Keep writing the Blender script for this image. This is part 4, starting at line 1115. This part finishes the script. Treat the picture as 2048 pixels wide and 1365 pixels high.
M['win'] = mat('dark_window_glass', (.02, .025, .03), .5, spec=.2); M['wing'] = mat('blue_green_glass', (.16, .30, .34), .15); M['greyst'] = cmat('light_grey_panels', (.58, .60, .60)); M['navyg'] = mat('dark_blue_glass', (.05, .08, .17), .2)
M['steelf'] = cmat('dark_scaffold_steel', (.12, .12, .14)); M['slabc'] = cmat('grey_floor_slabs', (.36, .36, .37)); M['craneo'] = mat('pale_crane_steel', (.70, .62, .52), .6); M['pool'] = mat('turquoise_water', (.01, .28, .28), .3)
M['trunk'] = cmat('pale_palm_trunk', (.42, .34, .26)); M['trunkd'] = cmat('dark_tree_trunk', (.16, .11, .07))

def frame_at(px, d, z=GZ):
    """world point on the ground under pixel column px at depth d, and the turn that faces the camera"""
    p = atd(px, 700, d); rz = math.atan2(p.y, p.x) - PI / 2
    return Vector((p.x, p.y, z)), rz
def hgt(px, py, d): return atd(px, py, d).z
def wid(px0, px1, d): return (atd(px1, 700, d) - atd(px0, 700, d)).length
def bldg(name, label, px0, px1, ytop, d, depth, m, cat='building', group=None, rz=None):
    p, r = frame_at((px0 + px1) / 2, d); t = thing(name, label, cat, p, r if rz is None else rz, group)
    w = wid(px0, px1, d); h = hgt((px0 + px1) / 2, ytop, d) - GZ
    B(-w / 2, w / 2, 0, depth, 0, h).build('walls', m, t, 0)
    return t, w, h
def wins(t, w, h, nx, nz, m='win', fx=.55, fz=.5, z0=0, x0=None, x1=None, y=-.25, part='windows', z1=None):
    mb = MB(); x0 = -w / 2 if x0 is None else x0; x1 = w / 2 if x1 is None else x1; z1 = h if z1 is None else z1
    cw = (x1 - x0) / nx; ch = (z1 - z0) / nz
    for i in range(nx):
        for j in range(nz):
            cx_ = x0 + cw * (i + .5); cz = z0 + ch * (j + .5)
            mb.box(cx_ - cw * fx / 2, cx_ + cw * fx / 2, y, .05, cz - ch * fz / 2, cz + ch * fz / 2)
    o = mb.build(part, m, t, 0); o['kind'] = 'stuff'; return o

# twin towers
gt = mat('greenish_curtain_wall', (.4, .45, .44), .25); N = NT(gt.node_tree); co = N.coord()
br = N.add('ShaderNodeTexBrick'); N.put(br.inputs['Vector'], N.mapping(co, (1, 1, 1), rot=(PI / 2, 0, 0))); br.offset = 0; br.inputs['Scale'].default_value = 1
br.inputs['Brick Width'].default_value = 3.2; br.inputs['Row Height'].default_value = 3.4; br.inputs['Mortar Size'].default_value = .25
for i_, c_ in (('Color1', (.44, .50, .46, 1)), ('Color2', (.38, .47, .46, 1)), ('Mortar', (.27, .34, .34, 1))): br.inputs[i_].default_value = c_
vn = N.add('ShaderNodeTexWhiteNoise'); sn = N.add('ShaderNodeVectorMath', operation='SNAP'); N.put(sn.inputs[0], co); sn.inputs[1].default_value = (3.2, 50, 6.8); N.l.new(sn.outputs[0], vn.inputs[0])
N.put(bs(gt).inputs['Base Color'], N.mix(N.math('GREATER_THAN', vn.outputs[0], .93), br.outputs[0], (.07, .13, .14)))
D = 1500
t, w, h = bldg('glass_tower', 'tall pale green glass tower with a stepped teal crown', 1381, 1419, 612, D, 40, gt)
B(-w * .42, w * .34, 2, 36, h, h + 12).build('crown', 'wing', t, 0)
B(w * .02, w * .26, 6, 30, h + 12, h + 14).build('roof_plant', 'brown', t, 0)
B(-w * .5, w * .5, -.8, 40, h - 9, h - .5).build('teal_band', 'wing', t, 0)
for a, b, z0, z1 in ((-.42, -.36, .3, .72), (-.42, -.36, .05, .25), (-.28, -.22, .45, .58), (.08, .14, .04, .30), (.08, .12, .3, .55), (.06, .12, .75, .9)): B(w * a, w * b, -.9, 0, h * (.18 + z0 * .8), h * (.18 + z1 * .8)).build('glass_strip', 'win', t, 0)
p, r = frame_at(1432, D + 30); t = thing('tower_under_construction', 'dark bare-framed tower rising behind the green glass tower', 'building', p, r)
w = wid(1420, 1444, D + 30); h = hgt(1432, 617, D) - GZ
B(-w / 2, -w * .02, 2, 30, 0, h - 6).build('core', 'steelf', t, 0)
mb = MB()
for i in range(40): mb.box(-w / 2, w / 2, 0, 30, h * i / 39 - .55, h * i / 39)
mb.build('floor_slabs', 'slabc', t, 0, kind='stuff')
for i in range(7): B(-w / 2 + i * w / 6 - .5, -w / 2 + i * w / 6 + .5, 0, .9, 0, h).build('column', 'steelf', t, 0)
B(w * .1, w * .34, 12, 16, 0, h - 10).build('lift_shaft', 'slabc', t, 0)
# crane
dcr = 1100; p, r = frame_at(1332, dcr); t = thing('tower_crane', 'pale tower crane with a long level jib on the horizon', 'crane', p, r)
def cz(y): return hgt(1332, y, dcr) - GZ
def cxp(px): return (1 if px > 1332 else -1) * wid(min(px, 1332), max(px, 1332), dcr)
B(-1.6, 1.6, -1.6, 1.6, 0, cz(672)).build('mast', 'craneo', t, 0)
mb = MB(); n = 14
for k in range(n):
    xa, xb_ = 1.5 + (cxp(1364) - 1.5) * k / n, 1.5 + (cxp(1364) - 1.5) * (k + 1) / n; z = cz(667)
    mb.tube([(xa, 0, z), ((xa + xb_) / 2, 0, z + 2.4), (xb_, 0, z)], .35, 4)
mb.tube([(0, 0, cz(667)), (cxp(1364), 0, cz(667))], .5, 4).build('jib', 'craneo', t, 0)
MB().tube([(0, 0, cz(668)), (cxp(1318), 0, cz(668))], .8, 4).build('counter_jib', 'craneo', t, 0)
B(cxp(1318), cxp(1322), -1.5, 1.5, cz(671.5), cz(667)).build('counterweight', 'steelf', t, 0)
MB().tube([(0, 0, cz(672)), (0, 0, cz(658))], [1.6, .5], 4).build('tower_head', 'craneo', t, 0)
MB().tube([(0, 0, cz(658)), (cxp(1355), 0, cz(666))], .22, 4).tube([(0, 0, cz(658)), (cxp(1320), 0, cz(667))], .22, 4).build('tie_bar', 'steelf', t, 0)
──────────
● Exercise
Without changing anything, quote the lines from the top of the data to the line that contains "M['trunk'] = cmat('pale_palm_trunk', (.42, .34, .26));", including that line.

● Completed exercise
Keep writing the Blender script for this image. This is part 4, starting at line 1115. This part finishes the script. Treat the picture as 2048 pixels wide and 1365 pixels high.
M['win'] = mat('dark_window_glass', (.02, .025, .03), .5, spec=.2); M['wing'] = mat('blue_green_glass', (.16, .30, .34), .15); M['greyst'] = cmat('light_grey_panels', (.58, .60, .60)); M['navyg'] = mat('dark_blue_glass', (.05, .08, .17), .2)
M['steelf'] = cmat('dark_scaffold_steel', (.12, .12, .14)); M['slabc'] = cmat('grey_floor_slabs', (.36, .36, .37)); M['craneo'] = mat('pale_crane_steel', (.70, .62, .52), .6); M['pool'] = mat('turquoise_water', (.01, .28, .28), .3)
M['trunk'] = cmat('pale_palm_trunk', (.42, .34, .26)); M['trunkd'] = cmat('dark_tree_trunk', (.16, .11, .07))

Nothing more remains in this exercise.